_DATA SECTION_.
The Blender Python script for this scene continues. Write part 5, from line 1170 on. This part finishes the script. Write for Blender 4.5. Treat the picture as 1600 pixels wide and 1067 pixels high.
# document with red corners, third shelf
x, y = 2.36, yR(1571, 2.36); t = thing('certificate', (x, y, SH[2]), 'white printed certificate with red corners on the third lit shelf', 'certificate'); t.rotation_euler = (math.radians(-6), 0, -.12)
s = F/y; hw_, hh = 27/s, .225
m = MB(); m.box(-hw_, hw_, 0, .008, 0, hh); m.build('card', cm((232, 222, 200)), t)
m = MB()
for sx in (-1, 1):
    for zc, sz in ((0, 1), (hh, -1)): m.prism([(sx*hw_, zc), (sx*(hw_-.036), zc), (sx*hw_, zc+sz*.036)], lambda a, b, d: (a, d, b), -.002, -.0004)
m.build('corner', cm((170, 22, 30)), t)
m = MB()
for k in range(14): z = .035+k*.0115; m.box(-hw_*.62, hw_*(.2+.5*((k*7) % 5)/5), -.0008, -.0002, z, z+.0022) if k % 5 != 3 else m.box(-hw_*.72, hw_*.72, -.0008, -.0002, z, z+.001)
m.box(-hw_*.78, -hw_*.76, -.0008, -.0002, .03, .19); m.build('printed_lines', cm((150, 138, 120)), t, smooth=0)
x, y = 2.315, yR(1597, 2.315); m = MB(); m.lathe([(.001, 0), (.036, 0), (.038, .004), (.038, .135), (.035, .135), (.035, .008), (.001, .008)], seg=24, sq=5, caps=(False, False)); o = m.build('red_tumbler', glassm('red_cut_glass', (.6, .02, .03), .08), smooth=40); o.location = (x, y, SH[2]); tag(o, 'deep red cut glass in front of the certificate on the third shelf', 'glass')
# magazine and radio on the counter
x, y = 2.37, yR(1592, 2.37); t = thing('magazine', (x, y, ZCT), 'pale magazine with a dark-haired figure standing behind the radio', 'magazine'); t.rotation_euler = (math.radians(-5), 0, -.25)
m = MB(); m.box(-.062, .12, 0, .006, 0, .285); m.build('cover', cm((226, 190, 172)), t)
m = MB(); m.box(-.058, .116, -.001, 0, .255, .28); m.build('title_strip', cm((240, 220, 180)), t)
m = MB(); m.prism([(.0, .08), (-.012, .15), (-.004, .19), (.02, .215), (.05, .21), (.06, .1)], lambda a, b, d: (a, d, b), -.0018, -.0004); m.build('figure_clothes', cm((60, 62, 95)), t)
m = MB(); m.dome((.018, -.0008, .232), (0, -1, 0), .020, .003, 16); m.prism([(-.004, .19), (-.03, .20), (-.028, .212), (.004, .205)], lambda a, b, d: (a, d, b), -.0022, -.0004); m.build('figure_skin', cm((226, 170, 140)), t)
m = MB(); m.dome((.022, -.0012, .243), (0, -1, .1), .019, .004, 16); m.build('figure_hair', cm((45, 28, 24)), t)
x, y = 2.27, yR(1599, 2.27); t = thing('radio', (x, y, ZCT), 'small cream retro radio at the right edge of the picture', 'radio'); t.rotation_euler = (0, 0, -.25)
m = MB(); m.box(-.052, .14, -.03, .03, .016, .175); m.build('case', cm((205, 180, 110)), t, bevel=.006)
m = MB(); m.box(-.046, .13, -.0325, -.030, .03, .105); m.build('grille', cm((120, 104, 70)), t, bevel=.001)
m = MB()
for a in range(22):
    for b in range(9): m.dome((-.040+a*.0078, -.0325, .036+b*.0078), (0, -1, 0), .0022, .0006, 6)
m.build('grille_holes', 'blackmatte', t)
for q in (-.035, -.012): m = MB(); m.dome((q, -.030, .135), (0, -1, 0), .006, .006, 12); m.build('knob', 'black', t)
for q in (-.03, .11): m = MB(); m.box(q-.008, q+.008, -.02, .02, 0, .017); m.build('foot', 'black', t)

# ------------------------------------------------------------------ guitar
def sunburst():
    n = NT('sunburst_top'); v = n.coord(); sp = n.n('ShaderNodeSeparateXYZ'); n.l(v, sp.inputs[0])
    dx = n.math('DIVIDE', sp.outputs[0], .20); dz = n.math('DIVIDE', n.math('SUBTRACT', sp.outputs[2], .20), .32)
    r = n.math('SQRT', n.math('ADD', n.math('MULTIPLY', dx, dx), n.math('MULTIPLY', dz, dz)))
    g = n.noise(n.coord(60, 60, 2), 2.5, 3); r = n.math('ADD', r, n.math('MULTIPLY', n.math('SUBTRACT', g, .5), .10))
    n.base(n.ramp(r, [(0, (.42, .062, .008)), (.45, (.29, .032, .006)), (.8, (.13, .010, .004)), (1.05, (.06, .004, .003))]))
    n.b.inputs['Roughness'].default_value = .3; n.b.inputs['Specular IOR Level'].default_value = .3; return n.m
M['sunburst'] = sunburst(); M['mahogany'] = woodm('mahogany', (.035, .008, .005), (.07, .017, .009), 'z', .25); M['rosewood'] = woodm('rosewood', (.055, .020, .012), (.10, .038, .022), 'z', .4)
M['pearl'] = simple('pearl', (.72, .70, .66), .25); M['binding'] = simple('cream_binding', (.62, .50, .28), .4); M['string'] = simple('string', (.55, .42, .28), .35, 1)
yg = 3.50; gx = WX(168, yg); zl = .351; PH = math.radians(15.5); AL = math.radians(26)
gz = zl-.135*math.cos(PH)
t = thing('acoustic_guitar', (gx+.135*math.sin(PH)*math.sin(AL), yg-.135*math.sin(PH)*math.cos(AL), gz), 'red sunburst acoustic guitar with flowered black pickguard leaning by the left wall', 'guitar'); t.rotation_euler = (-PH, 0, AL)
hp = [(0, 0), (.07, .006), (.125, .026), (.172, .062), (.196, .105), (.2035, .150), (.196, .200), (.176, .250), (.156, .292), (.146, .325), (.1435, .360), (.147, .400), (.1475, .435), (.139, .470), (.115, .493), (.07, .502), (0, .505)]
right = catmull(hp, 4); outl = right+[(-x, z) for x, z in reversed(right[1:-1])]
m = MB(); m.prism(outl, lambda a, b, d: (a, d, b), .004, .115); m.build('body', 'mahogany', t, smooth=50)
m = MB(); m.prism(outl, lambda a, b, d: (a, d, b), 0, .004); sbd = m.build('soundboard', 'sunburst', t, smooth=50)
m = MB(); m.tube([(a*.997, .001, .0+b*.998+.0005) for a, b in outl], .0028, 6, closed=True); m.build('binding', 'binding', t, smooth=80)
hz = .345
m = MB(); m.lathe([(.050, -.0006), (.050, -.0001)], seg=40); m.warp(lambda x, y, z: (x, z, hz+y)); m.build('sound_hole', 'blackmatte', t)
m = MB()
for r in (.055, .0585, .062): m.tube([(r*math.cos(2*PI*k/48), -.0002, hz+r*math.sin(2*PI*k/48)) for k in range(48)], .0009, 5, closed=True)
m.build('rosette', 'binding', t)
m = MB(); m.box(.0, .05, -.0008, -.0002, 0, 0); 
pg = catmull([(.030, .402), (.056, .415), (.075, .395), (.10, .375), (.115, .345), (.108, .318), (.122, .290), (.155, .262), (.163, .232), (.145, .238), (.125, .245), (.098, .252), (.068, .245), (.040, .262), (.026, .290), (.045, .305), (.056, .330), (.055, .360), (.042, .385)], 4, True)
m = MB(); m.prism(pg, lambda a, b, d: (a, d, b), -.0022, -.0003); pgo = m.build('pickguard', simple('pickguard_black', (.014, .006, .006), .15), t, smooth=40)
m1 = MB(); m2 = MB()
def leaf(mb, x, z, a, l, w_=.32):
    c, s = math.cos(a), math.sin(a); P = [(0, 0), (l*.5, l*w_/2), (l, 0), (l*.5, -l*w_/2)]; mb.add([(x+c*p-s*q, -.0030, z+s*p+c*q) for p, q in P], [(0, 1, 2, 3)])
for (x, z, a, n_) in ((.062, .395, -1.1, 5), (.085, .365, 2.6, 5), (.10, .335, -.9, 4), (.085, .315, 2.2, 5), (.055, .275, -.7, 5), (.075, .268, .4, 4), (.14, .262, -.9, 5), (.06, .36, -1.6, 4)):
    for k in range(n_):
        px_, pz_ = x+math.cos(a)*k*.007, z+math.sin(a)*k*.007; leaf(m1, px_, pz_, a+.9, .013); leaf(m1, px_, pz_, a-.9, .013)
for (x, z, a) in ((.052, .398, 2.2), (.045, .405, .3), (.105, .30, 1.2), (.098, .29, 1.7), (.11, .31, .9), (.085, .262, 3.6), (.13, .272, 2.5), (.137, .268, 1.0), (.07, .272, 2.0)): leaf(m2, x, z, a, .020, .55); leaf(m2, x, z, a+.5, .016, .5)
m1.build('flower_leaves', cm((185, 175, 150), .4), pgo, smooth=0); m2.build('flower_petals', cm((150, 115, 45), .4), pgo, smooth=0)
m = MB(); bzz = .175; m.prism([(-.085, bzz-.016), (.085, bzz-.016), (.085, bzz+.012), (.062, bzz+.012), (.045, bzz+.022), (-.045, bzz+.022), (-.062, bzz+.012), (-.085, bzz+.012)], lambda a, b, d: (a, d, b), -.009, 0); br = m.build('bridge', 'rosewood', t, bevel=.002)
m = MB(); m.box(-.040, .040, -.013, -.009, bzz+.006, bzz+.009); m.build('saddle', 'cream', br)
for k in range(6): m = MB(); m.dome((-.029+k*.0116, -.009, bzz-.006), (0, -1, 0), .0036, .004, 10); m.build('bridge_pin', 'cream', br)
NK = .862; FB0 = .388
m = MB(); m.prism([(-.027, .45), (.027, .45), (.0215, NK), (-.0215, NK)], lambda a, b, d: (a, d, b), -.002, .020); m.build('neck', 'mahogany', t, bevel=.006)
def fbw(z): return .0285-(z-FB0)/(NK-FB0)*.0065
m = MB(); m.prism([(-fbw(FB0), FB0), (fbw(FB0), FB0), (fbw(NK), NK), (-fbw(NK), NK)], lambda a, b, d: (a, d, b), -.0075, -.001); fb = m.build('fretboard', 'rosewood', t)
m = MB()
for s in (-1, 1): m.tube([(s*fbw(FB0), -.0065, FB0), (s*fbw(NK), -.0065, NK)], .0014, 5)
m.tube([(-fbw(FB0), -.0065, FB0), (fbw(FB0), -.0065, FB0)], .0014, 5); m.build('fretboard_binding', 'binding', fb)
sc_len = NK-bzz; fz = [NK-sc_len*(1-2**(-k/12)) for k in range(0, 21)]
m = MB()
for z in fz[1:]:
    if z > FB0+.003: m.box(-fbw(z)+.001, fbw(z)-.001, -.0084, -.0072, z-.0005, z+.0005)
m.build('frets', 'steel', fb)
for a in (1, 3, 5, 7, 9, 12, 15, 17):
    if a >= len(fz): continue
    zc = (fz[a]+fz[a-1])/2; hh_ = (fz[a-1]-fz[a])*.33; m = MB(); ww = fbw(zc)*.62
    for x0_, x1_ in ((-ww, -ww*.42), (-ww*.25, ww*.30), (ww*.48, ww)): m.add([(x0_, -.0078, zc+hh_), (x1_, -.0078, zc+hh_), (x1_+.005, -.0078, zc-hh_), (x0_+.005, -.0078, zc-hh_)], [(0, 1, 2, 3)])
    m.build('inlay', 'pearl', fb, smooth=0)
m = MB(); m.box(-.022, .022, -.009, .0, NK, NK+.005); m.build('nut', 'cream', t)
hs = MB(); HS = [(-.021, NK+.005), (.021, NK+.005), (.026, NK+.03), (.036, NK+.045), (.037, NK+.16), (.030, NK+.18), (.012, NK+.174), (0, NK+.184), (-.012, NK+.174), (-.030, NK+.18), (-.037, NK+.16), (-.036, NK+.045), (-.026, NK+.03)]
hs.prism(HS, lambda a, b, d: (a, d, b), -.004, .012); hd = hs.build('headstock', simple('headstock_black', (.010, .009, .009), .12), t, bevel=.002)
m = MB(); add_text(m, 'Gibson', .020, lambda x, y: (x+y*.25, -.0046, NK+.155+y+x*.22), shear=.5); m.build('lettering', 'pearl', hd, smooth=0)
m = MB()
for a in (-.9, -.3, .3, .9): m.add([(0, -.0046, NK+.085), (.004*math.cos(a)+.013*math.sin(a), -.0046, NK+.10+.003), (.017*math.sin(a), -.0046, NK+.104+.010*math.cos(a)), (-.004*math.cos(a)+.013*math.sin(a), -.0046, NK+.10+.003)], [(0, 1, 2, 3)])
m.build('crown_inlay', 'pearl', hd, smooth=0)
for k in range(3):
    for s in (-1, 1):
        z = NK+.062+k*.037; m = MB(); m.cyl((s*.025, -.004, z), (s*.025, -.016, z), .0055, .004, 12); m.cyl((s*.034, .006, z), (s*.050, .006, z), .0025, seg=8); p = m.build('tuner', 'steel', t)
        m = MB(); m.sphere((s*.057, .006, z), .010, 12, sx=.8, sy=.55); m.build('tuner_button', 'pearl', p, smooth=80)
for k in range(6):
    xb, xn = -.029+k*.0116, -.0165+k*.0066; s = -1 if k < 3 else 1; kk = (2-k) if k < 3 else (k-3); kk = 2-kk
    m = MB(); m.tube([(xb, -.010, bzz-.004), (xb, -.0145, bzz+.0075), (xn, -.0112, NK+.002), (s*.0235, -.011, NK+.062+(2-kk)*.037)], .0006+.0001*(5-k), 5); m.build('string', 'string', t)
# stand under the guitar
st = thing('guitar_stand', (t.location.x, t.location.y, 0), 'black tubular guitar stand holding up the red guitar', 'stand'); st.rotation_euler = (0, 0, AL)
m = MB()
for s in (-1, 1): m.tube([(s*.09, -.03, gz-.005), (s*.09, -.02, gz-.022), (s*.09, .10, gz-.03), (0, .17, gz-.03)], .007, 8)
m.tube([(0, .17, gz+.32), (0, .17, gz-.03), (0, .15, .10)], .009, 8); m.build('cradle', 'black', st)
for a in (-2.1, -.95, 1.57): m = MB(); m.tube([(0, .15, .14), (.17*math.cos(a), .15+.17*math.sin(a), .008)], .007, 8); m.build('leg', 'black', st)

_WORK REQUIRED_. Give the number of lines in the material above that have the word "picture" in them, and nothing more.

_FINAL RESULT_. 2